---------- DATA
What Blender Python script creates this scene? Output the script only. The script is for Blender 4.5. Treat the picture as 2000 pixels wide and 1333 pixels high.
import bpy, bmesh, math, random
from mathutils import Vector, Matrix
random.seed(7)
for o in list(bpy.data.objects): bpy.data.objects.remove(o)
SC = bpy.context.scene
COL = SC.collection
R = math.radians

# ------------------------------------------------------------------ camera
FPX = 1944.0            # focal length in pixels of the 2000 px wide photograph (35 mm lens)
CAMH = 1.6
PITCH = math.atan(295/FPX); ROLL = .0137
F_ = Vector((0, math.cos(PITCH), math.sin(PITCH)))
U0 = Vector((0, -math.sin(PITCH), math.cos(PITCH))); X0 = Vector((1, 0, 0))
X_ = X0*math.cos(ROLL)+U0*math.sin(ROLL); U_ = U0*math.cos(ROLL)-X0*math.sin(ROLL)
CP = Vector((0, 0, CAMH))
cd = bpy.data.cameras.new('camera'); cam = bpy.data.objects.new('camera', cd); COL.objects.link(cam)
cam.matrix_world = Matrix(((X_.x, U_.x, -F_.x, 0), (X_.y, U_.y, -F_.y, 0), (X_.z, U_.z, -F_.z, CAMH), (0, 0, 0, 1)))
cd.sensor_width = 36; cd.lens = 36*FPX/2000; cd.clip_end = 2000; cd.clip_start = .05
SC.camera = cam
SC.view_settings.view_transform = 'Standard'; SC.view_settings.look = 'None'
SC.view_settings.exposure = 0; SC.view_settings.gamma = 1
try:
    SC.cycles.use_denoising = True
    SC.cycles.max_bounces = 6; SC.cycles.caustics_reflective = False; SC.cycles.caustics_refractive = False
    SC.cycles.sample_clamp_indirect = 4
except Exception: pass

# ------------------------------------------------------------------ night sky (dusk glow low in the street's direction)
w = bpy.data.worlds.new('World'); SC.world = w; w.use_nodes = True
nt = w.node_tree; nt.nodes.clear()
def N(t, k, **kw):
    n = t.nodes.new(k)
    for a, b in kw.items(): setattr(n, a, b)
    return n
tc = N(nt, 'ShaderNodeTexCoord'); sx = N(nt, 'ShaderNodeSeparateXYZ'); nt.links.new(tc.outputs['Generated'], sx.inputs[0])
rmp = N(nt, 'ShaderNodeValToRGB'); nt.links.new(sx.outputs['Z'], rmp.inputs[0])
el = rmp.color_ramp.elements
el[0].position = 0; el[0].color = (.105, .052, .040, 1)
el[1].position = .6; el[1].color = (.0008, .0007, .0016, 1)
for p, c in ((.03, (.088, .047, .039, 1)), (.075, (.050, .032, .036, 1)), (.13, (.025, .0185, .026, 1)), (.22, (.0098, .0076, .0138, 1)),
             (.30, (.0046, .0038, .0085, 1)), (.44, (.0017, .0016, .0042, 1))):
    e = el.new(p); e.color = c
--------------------
§ TASK BRIEF: Return nothing but the lines from the start of the listing above through the line containing "R = math.radians", exactly as given.

§ ANSWER TO THIS PROBLEM:
What Blender Python script creates this scene? Output the script only. The script is for Blender 4.5. Treat the picture as 2000 pixels wide and 1333 pixels high.
import bpy, bmesh, math, random
from mathutils import Vector, Matrix
random.seed(7)
for o in list(bpy.data.objects): bpy.data.objects.remove(o)
SC = bpy.context.scene
COL = SC.collection
R = math.radians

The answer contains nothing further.